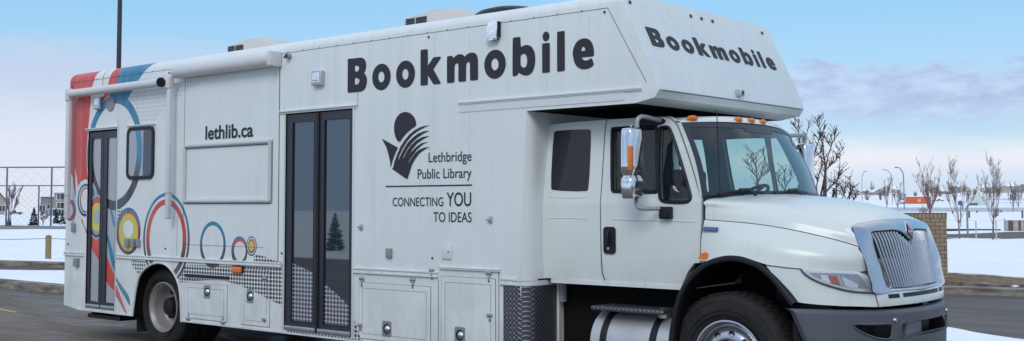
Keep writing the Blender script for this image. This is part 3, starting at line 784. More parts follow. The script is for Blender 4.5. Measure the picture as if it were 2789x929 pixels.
def split_side(loops, d0, d1, mat, name, parent, mirror=False, **k):
    f0 = (lambda u, v: yo(u, v, d0)); f1 = (lambda u, v: yo(u, v, d1))
    if mirror: g0, g1 = f0, f1; f0 = lambda u, v: mir(g0(u, v)); f1 = lambda u, v: mir(g1(u, v))
    mb = MB().prism(loops, f0, f1, **k); return mb
# the belt bend at z=1.75 needs its own edge: cut the outline into an upper and a lower piece
def clipz(loop, z0, upper):
    out = []; n = len(loop)
    for i in range(n):
        a, b_ = loop[i], loop[(i+1) % n]
        ia = (a[1] >= z0) == upper or a[1] == z0
        ib = (b_[1] >= z0) == upper or b_[1] == z0
        if ia: out.append(a)
        if (a[1]-z0)*(b_[1]-z0) < 0:
            t = (z0-a[1])/(b_[1]-a[1]); out.append((a[0]+t*(b_[0]-a[0]), z0))
    return out
BELT = 1.70
cab = None
mb = MB()
up_o = clipz(cabo, BELT, True); lo_o = clipz(cabo, BELT, False)
for mi_ in (False, True):
    fm = (lambda p: mir(p)) if mi_ else (lambda p: p)
    qh = [qwin] if mi_ else []
    mb.prism([up_o, dwin, vwin]+qh, lambda u, v: fm(yo(u, v)), lambda u, v: fm(yo(u, v, .05)))
    mb.prism([lo_o], lambda u, v: fm((u, .22+.02*max(0, (1.35-v)/.3)**2, v)), lambda u, v: fm((u, .27, v)))
def Wp(s_, v, off=0.):
    """windshield surface: s across (-1 near side .. 1 far side), v up"""
    tb, tt = 1.03*s_, .93*s_
    xb, xt = 9.70-.17*s_*s_, 9.45-.17*s_*s_
    zb, zt = 1.755+.02*(1-s_*s_), 2.352+.02*(1-s_*s_)
    p = Vector((xb+(xt-xb)*v + .03*math.sin(math.pi*v), 1.25+tb+(tt-tb)*v, zb+(zt-zb)*v))
    n = Vector((.92, .15*s_, .38)).normalized(); return p+n*off
# roof
rows = []
for r in range(8):
    row = []
    for k in range(25):
        s_ = -1+2*k/24; e = Wp(s_, 1); crown = (1-abs(s_)**3)
        dx, dz = [(0, 0), (-.012, .022), (-.035, .042), (-.08, .055), (-.2, .062), (-.5, .066), (-1.0, .068), (-1.42, .06)][r]
        x = e.x+dx if r < 4 else (9.28+.1*(1-s_*s_)+dx if r < 7 else 7.99)
        z = e.z+dz*(.35+.65*crown)+.01*crown
        row.append((x, e.y, z))
    rows.append(row)
roof_rows = rows
mb.grid(rows)
mb.box(7.97, 8.01, .27, 2.23, 1.05, 1.70); mb.box(7.97, 8.01, .34, 2.16, 1.70, 2.36)                       # rear wall
mb.box(7.99, 9.45, .26, 2.24, 1.03, 1.07)                       # floor
cab = P_(mb, 'cab', M['cab'], truck, 35)
# lining so that the inside of the cab is dark cloth, not paint
mb = MB(); mb.box(8.012, 8.03, .35, 2.15, 1.075, 2.34); mb.box(8.03, 9.2, .34, 2.16, 2.33, 2.345)
mb.box(8.03, 9.40, .272, .285, 1.075, 1.70); mb.box(8.03, 9.40, 2.215, 2.228, 1.075, 1.70)
P_(mb, 'cab_lining', M['inner'], cab)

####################

Write out the data precisely as given, excluding the pictures.

Keep writing the Blender script for this image. This is part 3, starting at line 784. More parts follow. The script is for Blender 4.5. Measure the picture as if it were 2789x929 pixels.
def split_side(loops, d0, d1, mat, name, parent, mirror=False, **k):
    f0 = (lambda u, v: yo(u, v, d0)); f1 = (lambda u, v: yo(u, v, d1))
    if mirror: g0, g1 = f0, f1; f0 = lambda u, v: mir(g0(u, v)); f1 = lambda u, v: mir(g1(u, v))
    mb = MB().prism(loops, f0, f1, **k); return mb
# the belt bend at z=1.75 needs its own edge: cut the outline into an upper and a lower piece
def clipz(loop, z0, upper):
    out = []; n = len(loop)
    for i in range(n):
        a, b_ = loop[i], loop[(i+1) % n]
        ia = (a[1] >= z0) == upper or a[1] == z0
        ib = (b_[1] >= z0) == upper or b_[1] == z0
        if ia: out.append(a)
        if (a[1]-z0)*(b_[1]-z0) < 0:
            t = (z0-a[1])/(b_[1]-a[1]); out.append((a[0]+t*(b_[0]-a[0]), z0))
    return out
BELT = 1.70
cab = None
mb = MB()
up_o = clipz(cabo, BELT, True); lo_o = clipz(cabo, BELT, False)
for mi_ in (False, True):
    fm = (lambda p: mir(p)) if mi_ else (lambda p: p)
    qh = [qwin] if mi_ else []
    mb.prism([up_o, dwin, vwin]+qh, lambda u, v: fm(yo(u, v)), lambda u, v: fm(yo(u, v, .05)))
    mb.prism([lo_o], lambda u, v: fm((u, .22+.02*max(0, (1.35-v)/.3)**2, v)), lambda u, v: fm((u, .27, v)))
def Wp(s_, v, off=0.):
    """windshield surface: s across (-1 near side .. 1 far side), v up"""
    tb, tt = 1.03*s_, .93*s_
    xb, xt = 9.70-.17*s_*s_, 9.45-.17*s_*s_
    zb, zt = 1.755+.02*(1-s_*s_), 2.352+.02*(1-s_*s_)
    p = Vector((xb+(xt-xb)*v + .03*math.sin(math.pi*v), 1.25+tb+(tt-tb)*v, zb+(zt-zb)*v))
    n = Vector((.92, .15*s_, .38)).normalized(); return p+n*off
# roof
rows = []
for r in range(8):
    row = []
    for k in range(25):
        s_ = -1+2*k/24; e = Wp(s_, 1); crown = (1-abs(s_)**3)
        dx, dz = [(0, 0), (-.012, .022), (-.035, .042), (-.08, .055), (-.2, .062), (-.5, .066), (-1.0, .068), (-1.42, .06)][r]
        x = e.x+dx if r < 4 else (9.28+.1*(1-s_*s_)+dx if r < 7 else 7.99)
        z = e.z+dz*(.35+.65*crown)+.01*crown
        row.append((x, e.y, z))
    rows.append(row)
roof_rows = rows
mb.grid(rows)
mb.box(7.97, 8.01, .27, 2.23, 1.05, 1.70); mb.box(7.97, 8.01, .34, 2.16, 1.70, 2.36)                       # rear wall
mb.box(7.99, 9.45, .26, 2.24, 1.03, 1.07)                       # floor
cab = P_(mb, 'cab', M['cab'], truck, 35)
# lining so that the inside of the cab is dark cloth, not paint
mb = MB(); mb.box(8.012, 8.03, .35, 2.15, 1.075, 2.34); mb.box(8.03, 9.2, .34, 2.16, 2.33, 2.345)
mb.box(8.03, 9.40, .272, .285, 1.075, 1.70); mb.box(8.03, 9.40, 2.215, 2.228, 1.075, 1.70)
P_(mb, 'cab_lining', M['inner'], cab)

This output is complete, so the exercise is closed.